Quoth Roel van de Kraats:
> I looked at it very briefly and it seems to me that it is not quite
> 'finished' yet:

That's true, as noted in the patch; it was just enough to get my particular
scenario behaving itself, but could probably use some better tidy-ups from
someone who knows what they're doing. :)

> * I guess that SLPDIncomingDeinit() will close all open connections,
> which should only be done for 'disappearing' network interfaces.

Yeah.  I was envisaging a more proper fix would be to implement a "Reinit"
method (similar to the property system) which closed all listening ports
without affecting the accepted sockets, or (to minimise disruption) figured
out the difference between old and new ports and only closed those which
were no longer valid.

I could probably manage a modification to the patch to do the former, but
the latter is beyond my current knowledge of the code.
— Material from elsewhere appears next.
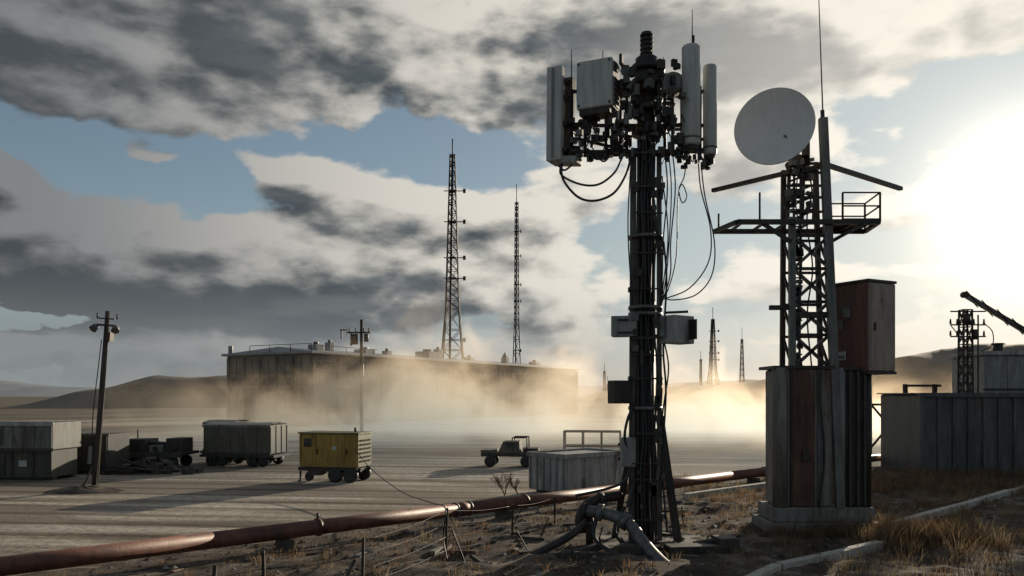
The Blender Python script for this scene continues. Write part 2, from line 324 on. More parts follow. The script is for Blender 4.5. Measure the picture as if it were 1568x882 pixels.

It does strike me as slightly weird that the listening and accepted sockets
are kept in the same list at the moment.

How much of a benefit the latter over the former might be depends on how
much of a problem the listening sockets being temporarily unresponsive would
be.  On my system the HUP is sufficiently fast that they're only down very
briefly, such that anything which does retries (which is most clients, I
thought) wouldn't notice at all, especially given that the HUP trigger
should be very rare (usually only during machine startup or following a
network outage or physical modification to the network connections).  (I
haven't done any testing with DAs, though.)

> * The net.slp.interfaces property seems to behave somewhat strange; it
> can be used to specify which interfaces should be used, but afterwards
> it will indicate the actually used interfaces. This will work fine for
> the current 'one time configure' mechanism, but will probably have to be
> fixed for a more 'dynamic' mechanism.

Doesn't the reinit of the property file sort that out?